Shropshire Star

Toby Neal: What sort of King can we expect now Charles' long apprenticeship has ended?

No Queen anecdotes I'm afraid, as I have none, only having seen her once.

Published
Charles and the Queen

That was as a little schoolboy. The school was an old chapel with just two classrooms and we all marched the short distance to the bend on Madeley High Street, which was still a proper High Street as they hadn't yet knocked it all down, to watch the Queen's car pass.

My memory is that the royal car seemed to be illuminated from the inside which, figuratively or in reality, may have been the case.

Shamefully, perhaps even treasonably, if I have seen the Queen in the flesh in the years since I can't remember having done so.

In the absence of any real recollections of Her Majesty, I can do rather better with some of the royal others, including the King, having covered some of his local visits in the course of my journalistic duties.

There was the case of the Missed Photo Opportunity. During one of his visits to Ironbridge Gorge Museum, of which he became patron in 1979, Prince Charles was exploring one of the museum sites and happened to look behind something or other and emerged holding a feather duster, which no doubt had been used in the operation to spruce up the place in advance of HRH's arrival.

There he stood consciously, I suspect, looking like Ken Dodd, as we all know our new sovereign is blessed with a sense of humour, holding said feather duster.

What a great picture. It would have gone round the world. Imagine the tattyfilarious fun they would have had writing the captions. Alas, the photographer posse had not yet caught up. They were probably delayed admiring some of the exhibits, or whatever, and the moment was lost.

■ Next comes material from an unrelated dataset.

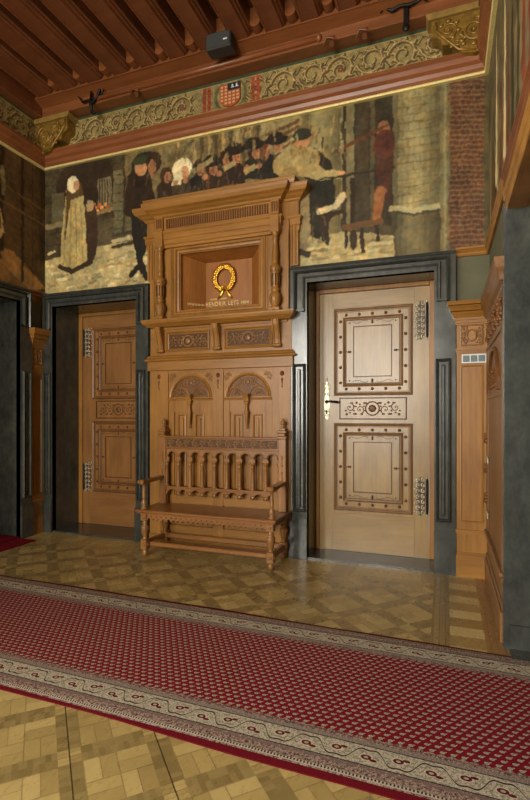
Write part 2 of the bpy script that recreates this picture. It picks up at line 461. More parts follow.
# ================================================================ ROOM SHELL
XL, XR = -4.53, 0.36
OPH = 2.67                                               # height of the door openings
R0, R1 = -1.25, -0.09                                    # right door opening
L0, L1 = -4.37, -3.20                                    # left door opening
NZ0, NZ1, NX0, NX1 = 2.50, 3.10, -2.64, -1.75            # memorial niche opening
def xyz(a, b, w_): return (a, b, w_)
mb = MB().box(XL-1.4, XR+1.6, ROOM_Y-.3, 0.9, -.12, 0)
obj('floor', mb, M['parquet'], kind='structure')
mb = MB().box(XL-.3, XR+.5, ROOM_Y-.3, .3, ROOM_H, ROOM_H+.1)
obj('ceiling', mb, M['board'], kind='structure')
T = .5
mb = MB()
W = .02
for a, b, z0, z1 in [(XL-.5, L0-W, 0, ROOM_H), (L0-W, L1+W, OPH+W, ROOM_H), (L1+W, R0-W, 0, NZ0-.005), (L1+W, NX0-.005, NZ0-.005, ROOM_H), (NX0-.005, NX1+.005, NZ1+.005, ROOM_H), (NX1+.005, R0-W, NZ0-.005, ROOM_H), (R0-W, R1+W, OPH+W, ROOM_H), (R1+W, XR+.5, 0, ROOM_H)]:
    mb.box(a, b, 0, T, z0, z1)
mb.box(NX0, NX1, .3, T, NZ0, NZ1)
obj('wall_back', mb, M['plaster'], kind='structure')
LY0, LY1 = -.41, -1.55                                   # opening in the left wall
mb = MB().box(XL-.45, XL, LY0+W, .0, 0, ROOM_H).box(XL-.45, XL, LY1-W, LY0+W, OPH+W, ROOM_H)
ys_ = [LY1-W]+[q for w_ in LWIN for q in w_]+[ROOM_Y]
for i in range(0, len(ys_), 2): mb.box(XL-.45, XL, ys_[i+1], ys_[i], 0, ROOM_H)
for a, b in LWIN: mb.box(XL-.45, XL, b, a, 0, WZ0).box(XL-.45, XL, b, a, WZ1, ROOM_H)
obj('wall_left', mb, M['plaster'], kind='structure')
RY0, RY1 = -1.37, -2.95                                  # opening in the right wall
mb = MB().box(XR, XR+.45, RY0, .0, 0, ROOM_H).box(XR, XR+.45, RY1, RY0, OPH+.02, ROOM_H).box(XR, XR+.45, ROOM_Y, RY1, 0, ROOM_H)
obj('wall_right', mb, M['plaster'], kind='structure')
mb = MB(); xs = [XL-.45]+[q for w_ in WIN for q in w_]+[XR+.45]
for i in range(0, len(xs), 2): mb.box(xs[i], xs[i+1], ROOM_Y-.25, ROOM_Y, 0, ROOM_H)
for a, b in WIN: mb.box(a, b, ROOM_Y-.25, ROOM_Y, 0, WZ0).box(a, b, ROOM_Y-.25, ROOM_Y, WZ1, ROOM_H)
obj('wall_front', mb, M['wallpl'], kind='structure')
for i, (a, b) in enumerate(WIN):
    mb = MB()
    for x in (a, (a+b)/2-.025, b-.05): mb.box(x, x+.05, ROOM_Y-.15, ROOM_Y-.05, WZ0, WZ1)
    for z in (WZ0, 1.9, 2.9, WZ1-.05): mb.box(a, b, ROOM_Y-.145, ROOM_Y-.055, z, z+.05)
    obj('window_%d' % (i+1), mb, M['oak_v'], kind='structure')
for i, (b, a) in enumerate(LWIN):
    mb = MB()
    for y in (a, (a+b)/2-.025, b-.05): mb.box(XL-.25, XL-.15, y, y+.05, WZ0, WZ1)
    for z in (WZ0, 1.9, 2.9, WZ1-.05): mb.box(XL-.245, XL-.155, a, b, z, z+.05)
    obj('window_%d' % (i+2), mb, M['oak_v'], kind='structure')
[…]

It may have been on the same visit that the then prince suddenly turned to me. I thought he was going to say something. Then he must have seen my notebook and realised I was not the sort of person princes should speak to.

If that's all a bit thin, I have some secondhand stories. It seems that he was horribly and outrageously bullied by some fellow pupils at Gordonstoun, the public school which used to give cold showers in the morning to toughen up its charges and that sort of thing.

Another person told me how shy he was at Aberystwyth University, and would blush easily. I've always thought being shy is an unrecognised form of disability, and being shy and being a prince in the public eye means that his much talked-of apprenticeship to the crown must often have been painful and difficult.

On the subject of bullying, the tabloids of the 1980s and 1990s were prime exponents, setting about their task with glee and gusto, and their often unfair, cruel, and extreme attacks, including quotes and stories which I suspect in some cases were simply made up, will have hurt a sensitive man for whom royal protocol made it impossible for him to defend, rebut, or explain, even when the bile was rooted in what we now know to be falsehoods.

So now we say goodbye to the Elizabethan era and enter the Carolean era, which doesn't have the same ring. The origin is Carolus, the Latin word for Charles.

What sort of King, and what sort of reign, can we expect? Having ascended to the throne at the age of 73, inevitably his reign will be nothing like the chronological span of his late mother's.

While nobody really knew what the late Queen thought on various issues, we have a good idea of what King Charles III thinks, as he has not been afraid to express his views which in many cases were ridiculed at the time but have now become the orthodoxy.

The talk at the moment has been of stability and continuity, but the change of monarch is also an opportunity for those seeking wider changes.

Their voices have been heard in protests here and there already. If they can protest at the time of remembrance and respect and shout abuse at the bereaved, there is no reason to suppose that when the period of national mourning ends that such voices will not become yet louder and more strident.

As for the King, he has come through that long, tough, apprenticeship without any apparent bitterness.

It augurs well. Generally magnanimity is a trait of the great.